Pedro
Bacelar de Vasconcelos – Jornal de Notícias, opinião
Ao
longo dos últimos anos agravou-se perigosamente a degradação da ação política.
O problema maior não reside na multiplicação de processos-crime a correr nos
tribunais contra dirigentes políticos e altos quadros da administração, o que
até pode ser interpretado como um sinal de independência e eficácia. Mais grave
é a percepção difusa daquilo que escapa à justiça, seja pela demora dos
procedimentos seja pela subsistência de suspeitas que as investigações não
lograram esclarecer, desde o caso dos "submarinos" à colaboração do
atual primeiro-ministro numa obscura ONG, desde o tráfico de vistos gold à
detenção continuada de um antigo primeiro-ministro, à violação sistemática do
segredo de justiça ou à proteção seletiva do segredo fiscal.
A
justiça enfrenta, sem dúvidas, desafios novos e difíceis mas não são os juízes
e procuradores quem determina os padrões éticos e cívicos que deviam reger a
atuação dos titulares dos órgãos de soberania. Desde logo, o défice de
autoridade do Presidente da República, sempre pronto a secundar este Governo,
quer para alimentar falsas expectativas na solidez financeira de um banco que,
depois, se descobriu ruinosa, quer para descrever um país imaginário,
desprezando as famílias, os jovens, os idosos e os desempregados fustigados pela
crise.
Sem
contraponto nem moderação presidencial, este Governo ficou à vontade para
cometer todos os embustes e prepotências. Para começar, violou todas as
promessas feitas durante a campanha eleitoral de 2011. Depois da bravata inócua
de extinguir os governos civis, passou à extinção das fundações que ficarão
para a história como um cínico monumento ao rigor das suas avaliações.
Recordamo-nos bem de a Fundação Gulbenkian ter sido classificada nesse
inesquecível ranking, abaixo da Fundação Social-Democrata da Madeira... Depois
veio a avaliação, tão cega quanto a anterior, dos centros de investigação das
universidades que foram condenados à extinção, segundo as quotas impostas pelo
Governo. Mais de dois terços das unidades de investigação que floresceram nas
universidades públicas sob a inspiração do saudoso Mariano Gago foram
consideradas dispensáveis, independentemente de qualquer orientação
estratégica, num processo obscuro e arbitrário. Em vez da prometida
racionalização do Estado e da Administração, o Governo preferiu a tática da
asfixia orçamental generalizada. Extinguiu alguns tribunais, agrupou algumas
freguesias, atrasou mais de um mês o arranque do ano judicial e comprometeu a
colocação dos professores que deixaram os alunos sem aulas por vários meses.

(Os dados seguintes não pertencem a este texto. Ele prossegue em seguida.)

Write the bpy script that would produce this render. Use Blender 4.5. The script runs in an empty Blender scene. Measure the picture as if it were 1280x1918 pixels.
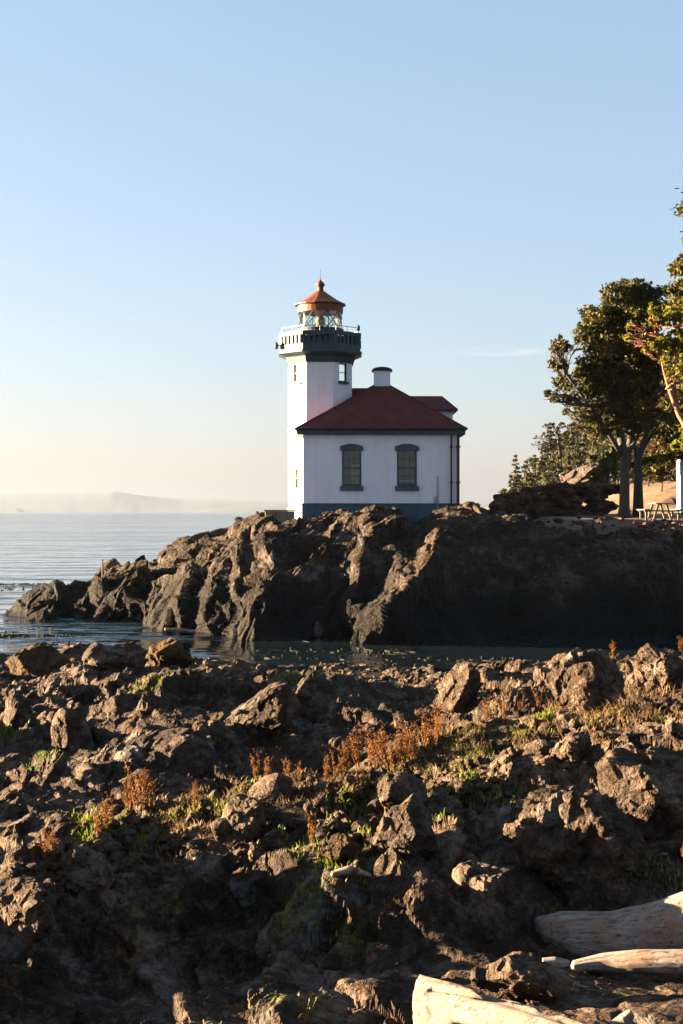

Mas seja o que for - a lista VIP do Fisco, os computadores da justiça, os
concursos de professores, a "resolução" do BES, delegada no
governador do Banco de Portugal e "sem encargos para os
contribuintes" conforme promessa da ministra, a demissão "irrevogável"
de Portas ou o "negócio" da TAP - nunca se encontra, em algum
momento, um governante que assuma as respetivas responsabilidades políticas.
Em
nome de princípios morais simples e indiscutíveis - "temos de pagar o que
devemos!" - tudo é negociado no segredo dos gabinetes sem sombra de debate
nem a mínima transparência, como se o Governo fosse um mero executor de uma
vontade alheia e, por isso, inimputável! A democracia, a Constituição, o
Parlamento, a política, tudo se reduz a uma espécie de atividade compulsiva.
Promovida "a impotência" ao governo do Estado, nada havendo para
apreciar nem decidir, só resta aos cidadãos expiar os pecados do Mundo.
Esta
perversa desqualificação da democracia, da responsabilidade política, da
prestação de contas, da participação cívica, não resulta exclusivamente dos
vícios do atual Governo. O arrastamento indefinido de uma crise económica e
financeira que por ausência de claros desígnios políticos promove a
disseminação da pobreza e penaliza os mais fracos, fez crescer o desespero e
alimenta um ceticismo que obscurece os valores fundacionais da própria
construção europeia. É premente a necessidade de inverter esta tendência. As
próximas eleições legislativas oferecem a oportunidade inadiável para travar o
descrédito a que foram votadas as instituições públicas e o Governo do país.